_WRITTEN EXERCISE_: Repeat, please, only the lines from the top of the data down to the line with "PI = math.pi"; include both of those lines.

────

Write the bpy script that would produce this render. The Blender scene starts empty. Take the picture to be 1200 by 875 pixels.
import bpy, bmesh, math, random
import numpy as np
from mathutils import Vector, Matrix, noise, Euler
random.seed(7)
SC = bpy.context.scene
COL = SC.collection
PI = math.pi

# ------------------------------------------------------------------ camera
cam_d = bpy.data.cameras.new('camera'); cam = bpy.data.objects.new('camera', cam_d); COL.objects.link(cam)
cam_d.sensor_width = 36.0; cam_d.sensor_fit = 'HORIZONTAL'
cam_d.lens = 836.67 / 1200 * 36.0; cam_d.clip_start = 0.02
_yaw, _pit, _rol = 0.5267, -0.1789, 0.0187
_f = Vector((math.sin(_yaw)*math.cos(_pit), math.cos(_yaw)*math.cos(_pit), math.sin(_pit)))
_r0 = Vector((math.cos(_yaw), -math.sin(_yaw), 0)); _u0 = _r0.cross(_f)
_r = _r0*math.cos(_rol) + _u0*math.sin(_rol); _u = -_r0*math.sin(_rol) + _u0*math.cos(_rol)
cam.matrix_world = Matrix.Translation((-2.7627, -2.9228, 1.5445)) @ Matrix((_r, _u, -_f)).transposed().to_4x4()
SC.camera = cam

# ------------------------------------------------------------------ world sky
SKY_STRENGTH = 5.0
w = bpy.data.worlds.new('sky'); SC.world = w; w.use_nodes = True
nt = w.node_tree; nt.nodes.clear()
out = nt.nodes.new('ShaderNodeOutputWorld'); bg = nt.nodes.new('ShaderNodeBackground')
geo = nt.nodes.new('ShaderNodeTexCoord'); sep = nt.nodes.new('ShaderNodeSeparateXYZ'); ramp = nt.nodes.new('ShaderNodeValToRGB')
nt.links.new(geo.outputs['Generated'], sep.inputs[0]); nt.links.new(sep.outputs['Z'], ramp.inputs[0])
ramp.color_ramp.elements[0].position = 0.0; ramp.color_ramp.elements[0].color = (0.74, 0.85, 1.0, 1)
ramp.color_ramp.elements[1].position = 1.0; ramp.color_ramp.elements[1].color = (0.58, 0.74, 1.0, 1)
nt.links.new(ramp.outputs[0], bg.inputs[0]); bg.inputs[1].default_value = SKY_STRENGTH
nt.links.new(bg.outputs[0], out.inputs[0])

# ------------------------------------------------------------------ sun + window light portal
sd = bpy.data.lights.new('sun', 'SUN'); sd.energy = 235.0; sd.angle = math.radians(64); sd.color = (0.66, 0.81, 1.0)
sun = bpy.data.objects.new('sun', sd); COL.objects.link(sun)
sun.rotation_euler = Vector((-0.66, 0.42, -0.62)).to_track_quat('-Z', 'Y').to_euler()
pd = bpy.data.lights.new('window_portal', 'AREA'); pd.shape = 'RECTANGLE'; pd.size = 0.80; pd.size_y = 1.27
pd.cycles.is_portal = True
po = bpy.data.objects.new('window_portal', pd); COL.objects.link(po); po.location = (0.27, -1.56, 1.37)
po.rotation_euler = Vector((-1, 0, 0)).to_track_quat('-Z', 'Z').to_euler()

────

_IN RESPONSE_:
Write the bpy script that would produce this render. The Blender scene starts empty. Take the picture to be 1200 by 875 pixels.
import bpy, bmesh, math, random
import numpy as np
from mathutils import Vector, Matrix, noise, Euler
random.seed(7)
SC = bpy.context.scene
COL = SC.collection
PI = math.pi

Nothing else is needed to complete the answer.